_Exercise directions_. Omit all images, then return the remaining material exactly as it stands.

_Dataset content_.
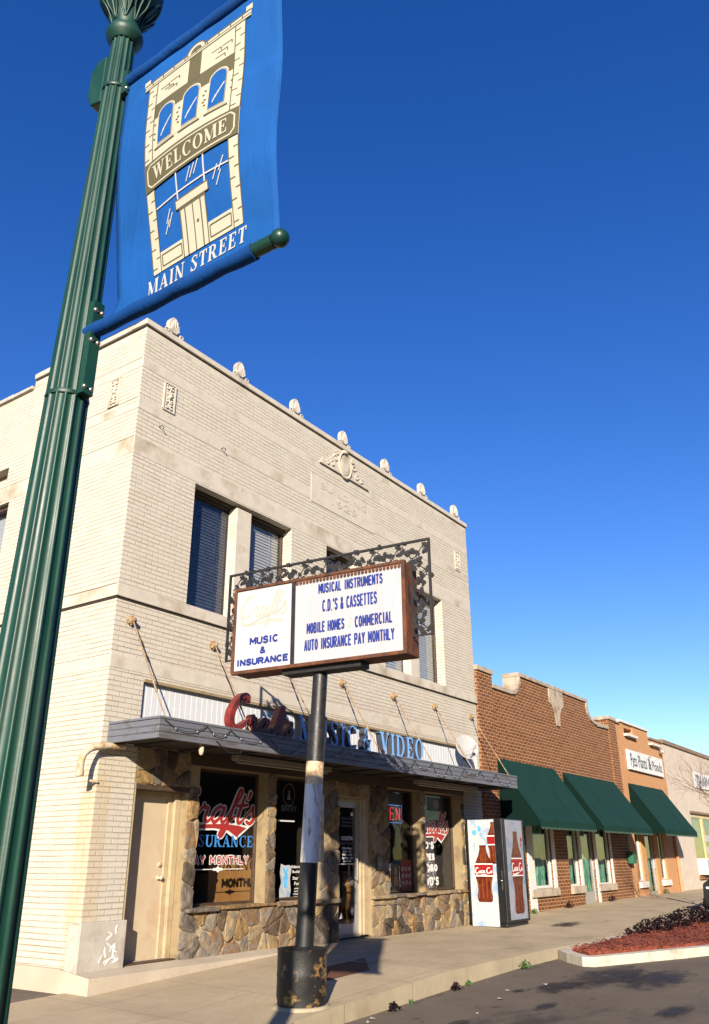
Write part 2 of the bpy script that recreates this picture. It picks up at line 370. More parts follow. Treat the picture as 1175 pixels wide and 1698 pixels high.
def pm(name, col, rough=.6, var=.18, scale=5.0, bump=.15, metal=0.0, dirt=None, dirt_amt=.0, dirt_scale=3.0, spec=.4, bscale=40.0, stretch=None, bdist=.01):
    """general painted / stone / metal surface: colour mottling, fine bump, optional dirt patches"""
    N = NT(name); p = N.pos(); col = sc(col); dirt = sc(dirt) if dirt else None
    f = N.noise(p, scale, 5, .6, stretch)
    c = N.mix(N.ramp(f, .3, .7), tuple(x*(1-var) for x in col), tuple(min(1, x*(1+var)) for x in col))
    if dirt:
        g = N.noise(p, dirt_scale, 6, .65, stretch)
        c = N.mix(N.ramp(g, .62-.25*dirt_amt, .72-.1*dirt_amt, 0, 1), c, dirt)
    r = N.ramp(f, .3, .7, max(.03, rough-.08), min(1, rough+.08))
    nb = N.bump(N.noise(p, bscale, 5, .65), bump, bdist) if bump else None
    N.bsdf(c, r, metal, nb, spec); return N.m

def brick_mat(name, course, length, brick_a, brick_b, joint, hw=.15, vw=.035, vstr=.35, stain=None, rough=.75, jn=1.0, spots=None):
    brick_a, brick_b, joint = sc(brick_a), sc(brick_b), sc(joint); stain = sc(stain) if stain else None
    spots = [(*q[:6], sc(q[6]), q[7]) for q in (spots or [])]
    N = NT(name); p = N.pos(); X, Y, Z = N.xyz(p)
    nx = N.math('ABSOLUTE', N.xyz(N.n('ShaderNodeNewGeometry').outputs['True Normal'])[0])
    s = N.math('GREATER_THAN', nx, .5)
    u = N.math('ADD', N.math('MULTIPLY', s, Y), N.math('MULTIPLY', N.math('SUBTRACT', 1.0, s), X))
    wob = N.math('MULTIPLY', N.math('SUBTRACT', N.noise(p, 2.2, 2), .5), course*.16)
    v = N.math('DIVIDE', N.math('ADD', Z, wob), course); row = N.math('FLOOR', v); fv = N.math('SUBTRACT', v, row)
    off = N.math('MULTIPLY', N.math('MODULO', N.math('ABSOLUTE', row), 2.0), .5)
    uu = N.math('ADD', N.math('DIVIDE', u, length), off); cu = N.math('FLOOR', uu); fu = N.math('SUBTRACT', uu, cu)
    hj = N.math('SUBTRACT', 1.0, N.ramp(N.math('ABSOLUTE', N.math('SUBTRACT', fv, .5)), .5-hw, .5-hw*.45, 1, 0)) 
    hj = N.ramp(N.math('ABSOLUTE', N.math('SUBTRACT', fv, .5)), .5-hw, .5-hw*.4, 0, 1)
    vj = N.ramp(N.math('ABSOLUTE', N.math('SUBTRACT', fu, .5)), .5-vw, .5-vw*.4, 0, 1)
    wn = N.n('ShaderNodeTexWhiteNoise', noise_dimensions='2D'); N.l(N.comb(row, cu, 0.0), wn.inputs['Vector'])
    base = N.mix(wn.outputs['Value'], brick_a, brick_b)
    mot = N.noise(p, 9, 5, .65); base = N.mix(N.ramp(mot, .35, .75, 0, .28), base, tuple(x*.72 for x in brick_a))
    jv = N.ramp(N.noise(p, 1.6, 4, .6, (1, 1, 2.5)), .34, .66, 1-jn*.75, 1.0)
    jm = N.math('MAXIMUM', N.math('MULTIPLY', hj, jv), N.math('MULTIPLY', N.math('MULTIPLY', vj, vstr), jv))
    c = N.mix(jm, base, joint)
    if stain:
        g = N.noise(p, 1.3, 6, .6, (1.6, 1.6, .35)); c = N.mix(N.ramp(g, .5, .78, 0, .38), c, stain); g2 = N.noise(p, 2.2, 6, .7, (3.5, 3.5, .12)); c = N.mix(N.ramp(g2, .58, .78, 0, .45), c, tuple(x*.72 for x in stain))
    for sp in (spots or []):        # (axis values) rust or dirt run with a place of its own: x0,x1,y0,y1,z0,z1,colour,amount
        x0, x1, y0, y1, z0, z1, colr, amt = sp
        wob2 = N.math('MULTIPLY', N.math('SUBTRACT', N.noise(p, 3.5, 4), .5), .35)
        def band(val, a, b, e):
            return N.math('MULTIPLY', N.ramp(val, a-e, a+e, 0, 1), N.ramp(val, b-e, b+e, 1, 0))
        m = N.math('MULTIPLY', N.math('MULTIPLY', band(N.math('ADD', X, wob2), x0, x1, .06), band(N.math('ADD', Y, wob2), y0, y1, .06)), band(N.math('ADD', Z, N.math('MULTIPLY', wob2, 2.0)), z0, z1, .3))
        m = N.math('MULTIPLY', m, N.ramp(N.noise(p, 12, 5, .7, (1, 1, .3)), .35, .65, .25, 1))
        c = N.mix(N.math('MULTIPLY', m, amt), c, colr)
    h = N.math('SUBTRACT', 1.0, N.math('MAXIMUM', hj, N.math('MULTIPLY', vj, min(1, vstr*1.5))))
    h = N.math('ADD', h, N.math('MULTIPLY', mot, .35))
    N.bsdf(c, rough, 0, N.bump(h, .55, .012), .25)
    return N.m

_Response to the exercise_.
Write part 2 of the bpy script that recreates this picture. It picks up at line 370. More parts follow. Treat the picture as 1175 pixels wide and 1698 pixels high.
def pm(name, col, rough=.6, var=.18, scale=5.0, bump=.15, metal=0.0, dirt=None, dirt_amt=.0, dirt_scale=3.0, spec=.4, bscale=40.0, stretch=None, bdist=.01):
    """general painted / stone / metal surface: colour mottling, fine bump, optional dirt patches"""
    N = NT(name); p = N.pos(); col = sc(col); dirt = sc(dirt) if dirt else None
    f = N.noise(p, scale, 5, .6, stretch)
    c = N.mix(N.ramp(f, .3, .7), tuple(x*(1-var) for x in col), tuple(min(1, x*(1+var)) for x in col))
    if dirt:
        g = N.noise(p, dirt_scale, 6, .65, stretch)
        c = N.mix(N.ramp(g, .62-.25*dirt_amt, .72-.1*dirt_amt, 0, 1), c, dirt)
    r = N.ramp(f, .3, .7, max(.03, rough-.08), min(1, rough+.08))
    nb = N.bump(N.noise(p, bscale, 5, .65), bump, bdist) if bump else None
    N.bsdf(c, r, metal, nb, spec); return N.m

def brick_mat(name, course, length, brick_a, brick_b, joint, hw=.15, vw=.035, vstr=.35, stain=None, rough=.75, jn=1.0, spots=None):
    brick_a, brick_b, joint = sc(brick_a), sc(brick_b), sc(joint); stain = sc(stain) if stain else None
    spots = [(*q[:6], sc(q[6]), q[7]) for q in (spots or [])]
    N = NT(name); p = N.pos(); X, Y, Z = N.xyz(p)
    nx = N.math('ABSOLUTE', N.xyz(N.n('ShaderNodeNewGeometry').outputs['True Normal'])[0])
    s = N.math('GREATER_THAN', nx, .5)
    u = N.math('ADD', N.math('MULTIPLY', s, Y), N.math('MULTIPLY', N.math('SUBTRACT', 1.0, s), X))
    wob = N.math('MULTIPLY', N.math('SUBTRACT', N.noise(p, 2.2, 2), .5), course*.16)
    v = N.math('DIVIDE', N.math('ADD', Z, wob), course); row = N.math('FLOOR', v); fv = N.math('SUBTRACT', v, row)
    off = N.math('MULTIPLY', N.math('MODULO', N.math('ABSOLUTE', row), 2.0), .5)
    uu = N.math('ADD', N.math('DIVIDE', u, length), off); cu = N.math('FLOOR', uu); fu = N.math('SUBTRACT', uu, cu)
    hj = N.math('SUBTRACT', 1.0, N.ramp(N.math('ABSOLUTE', N.math('SUBTRACT', fv, .5)), .5-hw, .5-hw*.45, 1, 0)) 
    hj = N.ramp(N.math('ABSOLUTE', N.math('SUBTRACT', fv, .5)), .5-hw, .5-hw*.4, 0, 1)
    vj = N.ramp(N.math('ABSOLUTE', N.math('SUBTRACT', fu, .5)), .5-vw, .5-vw*.4, 0, 1)
    wn = N.n('ShaderNodeTexWhiteNoise', noise_dimensions='2D'); N.l(N.comb(row, cu, 0.0), wn.inputs['Vector'])
    base = N.mix(wn.outputs['Value'], brick_a, brick_b)
    mot = N.noise(p, 9, 5, .65); base = N.mix(N.ramp(mot, .35, .75, 0, .28), base, tuple(x*.72 for x in brick_a))
    jv = N.ramp(N.noise(p, 1.6, 4, .6, (1, 1, 2.5)), .34, .66, 1-jn*.75, 1.0)
    jm = N.math('MAXIMUM', N.math('MULTIPLY', hj, jv), N.math('MULTIPLY', N.math('MULTIPLY', vj, vstr), jv))
    c = N.mix(jm, base, joint)
    if stain:
        g = N.noise(p, 1.3, 6, .6, (1.6, 1.6, .35)); c = N.mix(N.ramp(g, .5, .78, 0, .38), c, stain); g2 = N.noise(p, 2.2, 6, .7, (3.5, 3.5, .12)); c = N.mix(N.ramp(g2, .58, .78, 0, .45), c, tuple(x*.72 for x in stain))
    for sp in (spots or []):        # (axis values) rust or dirt run with a place of its own: x0,x1,y0,y1,z0,z1,colour,amount
        x0, x1, y0, y1, z0, z1, colr, amt = sp
        wob2 = N.math('MULTIPLY', N.math('SUBTRACT', N.noise(p, 3.5, 4), .5), .35)
        def band(val, a, b, e):
            return N.math('MULTIPLY', N.ramp(val, a-e, a+e, 0, 1), N.ramp(val, b-e, b+e, 1, 0))
        m = N.math('MULTIPLY', N.math('MULTIPLY', band(N.math('ADD', X, wob2), x0, x1, .06), band(N.math('ADD', Y, wob2), y0, y1, .06)), band(N.math('ADD', Z, N.math('MULTIPLY', wob2, 2.0)), z0, z1, .3))
        m = N.math('MULTIPLY', m, N.ramp(N.noise(p, 12, 5, .7, (1, 1, .3)), .35, .65, .25, 1))
        c = N.mix(N.math('MULTIPLY', m, amt), c, colr)
    h = N.math('SUBTRACT', 1.0, N.math('MAXIMUM', hj, N.math('MULTIPLY', vj, min(1, vstr*1.5))))
    h = N.math('ADD', h, N.math('MULTIPLY', mot, .35))
    N.bsdf(c, rough, 0, N.bump(h, .55, .012), .25)
    return N.m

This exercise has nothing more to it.